New real-world V2G trials show EVs can generate significant income for drivers — and the technology is ready now
The Electric Vehicle Society (EVS) recently hosted Dalhousie University physics professor and battery researcher, Jeff Dahn, to discuss vehicle-to-grid technology.
Electric vehicles with vehicle-to-grid (V2G) capability can serve as more than just a means of transport.
In a recent webinar with the Electric Vehicle Society, Dalhousie University physics professor and head of the Jeff Dahn Research Group, renowned battery researcher Dr. Jeff Dahn explains that the idea of V2G is to use an EV to store electricity from the grid and deliver it back when needed.
“The time you would want to start is when renewables are abundant on the grid, or when electricity prices are high,” said Dahn in his presentation.
“During the day, when the sun is shining and [there is] a lot of solar, you would charge batteries that are in vehicles, doing vehicle to grid. Then, at night, when there’s no sun, you would deliver energy back to power homes and towns.”
And, says Dahn, because EV owners are essentially lending their vehicle as battery storage to the grid they should be compensated for it.
Dahn points to a case study from French EV and software company Ampere, which has developed V2G hardware and software for the Renault 5 EV.

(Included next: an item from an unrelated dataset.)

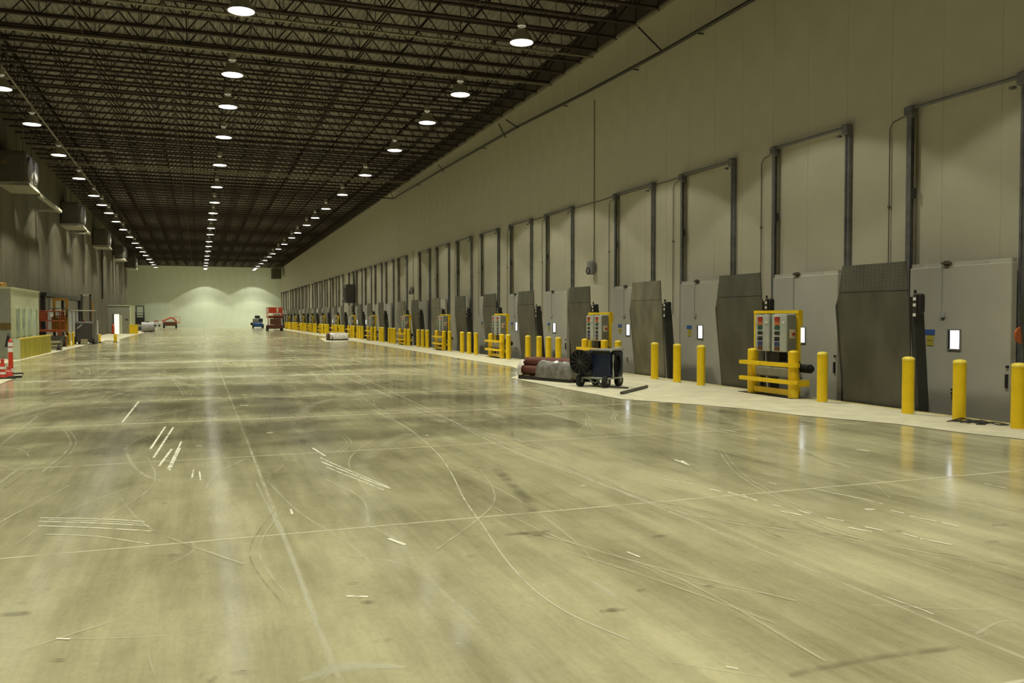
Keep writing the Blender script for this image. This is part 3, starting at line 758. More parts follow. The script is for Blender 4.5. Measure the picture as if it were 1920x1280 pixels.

For six months, Ampere has been testing the technology on about 500 vehicles and inviting drivers to participate in the process.
Through the Renault app, owners can schedule V2G sessions and set a minimum state of charge (SOC). The car communicates with the charger, which instructs the home charging box to either store energy or send it back to the grid. The app also reports how much energy was moved and the earnings from each session.
“This is set up to be convenient and allow you to have a situation where your car is never delivered to you in a state that you can’t drive it,” said Dahn.
Ampere’s data shows that battery degradation from V2G is minimal. A car driving 20,000 kilometres per year would retain about 94 per cent of its original battery capacity after 10 years, found the data.
If a vehicle is participated in V2G and delivering around five megawatt-hours per year for eight years that amounts to only about 100 equivalent full cycles per year, said Dahn. Over 10 years, the total accumulated use would be just 1,500 equivalent full cycles.
“This is fully believable,” Dahn said. He adds that at a rate of $0.20 per kilowatt-hour, earning from five megawatt-hours per year would total about $10,000 over 10 years for customers.
During the trial, session lengths ranged from a few hours to 800 hours. On average, each vehicle delivered or stored about 0.5 megawatt-hours over six months, which translates to roughly $230 per year at Nova Scotia’s electricity rates.
“Users learn that this is not harming the vehicle in any way,” Dahn said.
“If they leave themselves plugged in longer and adjust the app to allow larger state-of-charge ranges, they can earn more money. So that’s kind of cool. I think this is a really nice test case with good data — really interesting.”
Dahn sees potential in scaling V2G in North America.
“We’ve seen that one EV doing vehicle-to-grid can easily store and deliver one megawatt-hour per year.,” he says. “A million EVs doing V2G could store and deliver a terawatt-hour per year.”
This could play a crucial role as electricity demand grows alongside EV adoption and energy-intensive sectors like AI data centres.
In Canada, interest in V2G is already building, says Dahn.
Montreal-based company, dcbel, is developing V2G technology and Nova Scotia is running a pilot for bi-directional EVs.
“I think it will become a situation where certain jurisdictions are going to start to say, ‘if you want to put an EV in my area, it [will need to] be vehicle-to-grid enabled, so that we can deploy it in such a way in order to meet our energy demands and bring more renewables on the grid,’” says Dahn.